Look also at my reply at https://www.physicsforums.com/showthread.php?t=36805

No the "green stars" were in the foreground. Quite bright. Go here to see what I was talking about.

http://antwrp.gsfc.nasa.gov/apod/ap030531.html

 

[mathman]

There appears to be one bright white star with a green fringe. It seems to be some sort of optical aberation.

 

[mee]

There appears to be one bright white star with a green fringe. It seems to be some sort of optical aberation.

If it is an optical aberration why are not the other stars affected as well making them green?

 

[Nereid]

The key to answering this question is here: "About the Image: Wavelength: Natural color reconstruction from three filters (I,B,U)". In other words, the HST took three separate piccies, in the I, B, and U wavebands. Then someone used an image processing tool - not unlike Photoshop - to create something more like a three-colour RGB image. Since two the of wavebands are, in fact, largely 'invisible' (I and U) to human eyes, the 'reconstruction' cannot be perfect; in the case of the bright 'green' star, it is clearly not even 'good'.

It might be a fun thing to try and work out what sort of 'IBU' colours the 'green star' probably has, by reverse engineering the 'reconstruction' transformation.

 

[mee]

The key to answering this question is here: "About the Image: Wavelength: Natural color reconstruction from three filters (I,B,U)". In other words, the HST took three separate piccies, in the I, B, and U wavebands. Then someone used an image processing tool - not unlike Photoshop - to create something more like a three-colour RGB image. Since two the of wavebands are, in fact, largely 'invisible' (I and U) to human eyes, the 'reconstruction' cannot be perfect; in the case of the bright 'green' star, it is clearly not even 'good'.

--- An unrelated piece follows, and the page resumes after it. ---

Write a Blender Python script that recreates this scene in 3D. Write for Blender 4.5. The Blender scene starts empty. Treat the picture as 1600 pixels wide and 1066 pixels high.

It might be a fun thing to try and work out what sort of 'IBU' colours the 'green star' probably has, by reverse engineering the 'reconstruction' transformation.

"There is a big difference between ordinary novas (all are binary stars with a white dwarf companion) and supernovas. Antares does have a distant (green!) companion, but it is a red super giant itself, and will likely become a "Type II supernova" eventually. "

Someone on a mailing list I belong to wrote the previous quote. He seems to think there are green stars and is quite a physicist from what I have seen in his other posts.

 

[Nereid]

"There is a big difference between ordinary novas (all are binary stars with a white dwarf companion) and supernovas. Antares does have a distant (green!) companion, but it is a red super giant itself, and will likely become a "Type II supernova" eventually. "

Someone on a mailing list I belong to wrote the previous quote. He seems to think there are green stars and is quite a physicist from what I have seen in his other posts.

Ah the tricks our eyes play on us!

Yes, Antares' companion does indeed look green through the eyepiece of an amateur's telescope! As do many other stars; one of the delights of double stars is the astonishing range of colour contrasts between the two stars. Sadly, it's primarily a 'brain trick' - you've probably seen those 'square in a square' cards? The inner square of any pair is, in fact, the same colour; the outer square has very different colours, and our eyes (brain, actually) think we see the inner square as having quite different colours. I'm told that artists learn early on to paint 'shadows' with coloured tinges - add purple, if it's a shadow in a yellow context, add green if red, and so on.

The 'true colour' of a star is a plot of intensity vs wavelength (an example )

 

[Entropy]

Maybe the stars are just sick? Guess they ate a bad planet.

 

[franznietzsche]

Maybe the stars are just sick? Guess they ate a bad planet.

Dear god...science humour...not as bad as the " h(bar) and grill"...that one's real bad.

 

[MiGUi]

The green color is centered in the spectrum, so a star which emission has a peak in the green color, appears to be white. If we take a (chemical) photo, then the optics, atmosphere, etc may distort the colors and make stars appear in false color. Thats why a star appears to be green or else.

 

[mee]

The green color is centered in the spectrum, so a star which emission has a peak in the green color, appears to be white. If we take a (chemical) photo, then the optics, atmosphere, etc may distort the colors and make stars appear in false color. Thats why a star appears to be green or else.

but I have heard of stars appearing green to the naked eye using backyard telescopes.

 

[franznietzsche]

but I have heard of stars appearing green to the naked eye using backyard telescopes.

achromatic refractor possibly?